A Courtroom Battle That Could Redefine Religious Freedom in America
March 18, 2026
By PNW Staff
Reprinted from Prophecy News Watch
The outcome of a single case now unfolding in the U.S. Court of Appeals for the Fourth Circuit could reshape the legal and cultural landscape for Christian institutions across the nation. At the center stands Liberty University–one of the largest Christian universities in the world–facing a lawsuit that, while framed as an employment dispute, carries implications far beyond one campus or one employee.
This is not merely a disagreement over workplace policy; it is a defining test of whether religious organizations can still operate according to their deeply held beliefs in an increasingly hostile legal environment.
The case involves former Liberty employee Jonathan Zinski, who, after being hired for a technical role and signing a doctrinal statement affirming the university’s biblical beliefs, later identified as transgender and was subsequently dismissed. Advocacy groups, including the American Civil Liberties Union, argue that his role did not fall under the “ministerial exception,” a legal doctrine rooted in the First Amendment that allows religious institutions to make employment decisions based on faith commitments.
Liberty, supported by Liberty Counsel and its founder Mat Staver, contends that even non-pastoral roles contribute to the university’s religious mission and therefore deserve constitutional protection.
At stake is the scope of the ministerial exception itself–a doctrine affirmed by the U.S. Supreme Court in cases like Hosanna-Tabor v. EEOC and Our Lady of Guadalupe School v. Morrissey-Berru. In those rulings, the Court recognized that religious institutions must retain autonomy in selecting individuals who embody and advance their faith mission. The question now before the Fourth Circuit is whether that protection extends beyond overtly religious roles into operational and support positions within faith-based institutions.
If the court sides against Liberty University, the consequences could be immediate and far-reaching.
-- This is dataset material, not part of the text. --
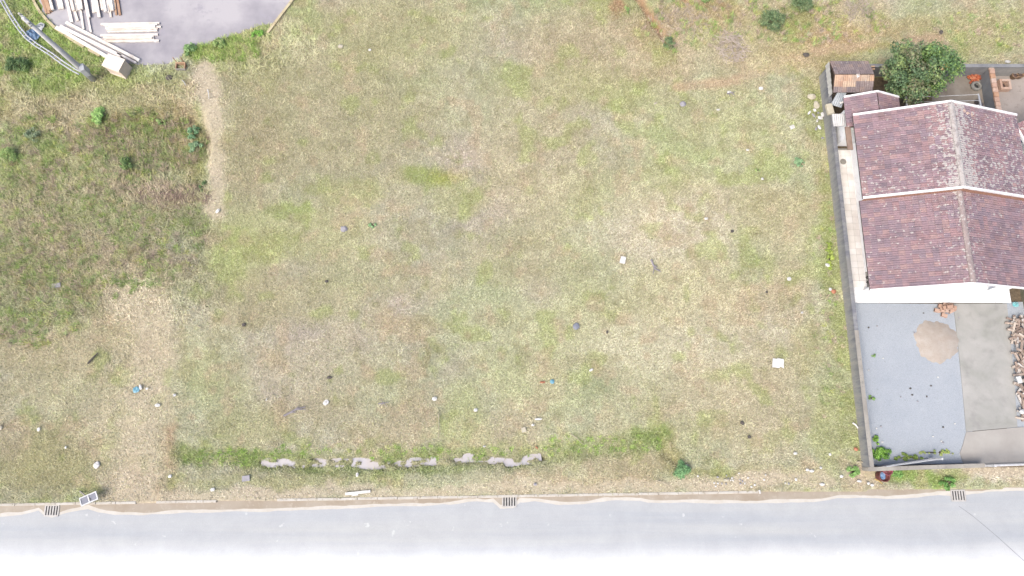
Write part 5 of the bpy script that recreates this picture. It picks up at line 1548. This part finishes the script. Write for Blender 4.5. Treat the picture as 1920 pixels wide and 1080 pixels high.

Christian colleges, churches, and ministries may find themselves legally compelled to employ individuals whose beliefs or conduct directly contradict their doctrines. The distinction between “ministerial” and “non-ministerial” roles could become so narrow that only clergy are protected, effectively stripping religious organizations of the ability to maintain a cohesive faith identity across their staff.
The financial ramifications alone could be devastating. A ruling against Liberty could open the floodgates to lawsuits targeting Christian institutions nationwide. Damages, legal fees, and compliance costs could force smaller ministries and schools into closure, while larger organizations might be pressured to abandon doctrinal hiring standards simply to survive. What begins as one case could quickly become a legal blueprint used to challenge faith-based employment policies across the country.
But beyond the courtroom and balance sheets lies a deeper cultural shift. This case reflects a growing tension between expanding interpretations of anti-discrimination law and the constitutional guarantee of religious liberty. While civil rights protections are essential in a pluralistic society, the question remains: can those protections coexist with the right of religious communities to define and preserve their beliefs?
Supporters of Liberty argue that this case is not about denying anyone dignity or opportunity, but about preserving the integrity of religious conviction. They point out that Zinski voluntarily agreed to the university’s doctrinal standards upon hiring–standards that clearly articulate beliefs about gender and identity rooted in Scripture. To later reject those standards while demanding continued employment raises serious questions about contractual honesty and institutional rights.
Critics, however, frame the issue as one of fairness and equality in the workplace. They argue that allowing religious exemptions in non-religious roles creates a dangerous precedent where employees can be excluded based on identity rather than job performance. This tension–between equality and liberty–is precisely why the case carries such weight.
Yet, as Mat Staver and others have emphasized, religious freedom is not a secondary right to be balanced away when inconvenient. It is a foundational principle enshrined in the First Amendment, intended to protect minority beliefs from majority pressure. If religious institutions lose the ability to govern themselves according to their faith, the very concept of religious liberty becomes hollow.
The broader concern for the Christian community is clear: if Liberty University loses, no faith-based institution is truly safe. Today it may be a university; tomorrow it could be a church, a charity, or a small Christian school. The precedent set here could redefine what it means to operate as a religious organization in America–not as a community of shared belief, but as an entity subject to the shifting winds of cultural and legal trends.
This is why the case resonates so deeply. It is not simply about one employee or one policy, but about whether Christian institutions can remain distinctly Christian in both belief and practice. The decision will signal whether the courts still recognize the unique role of faith in public life–or whether that role must now be confined to private worship, stripped of its institutional expression.
As the judges deliberate, the stakes could not be higher. The future of religious liberty in America may well hinge on what happens next.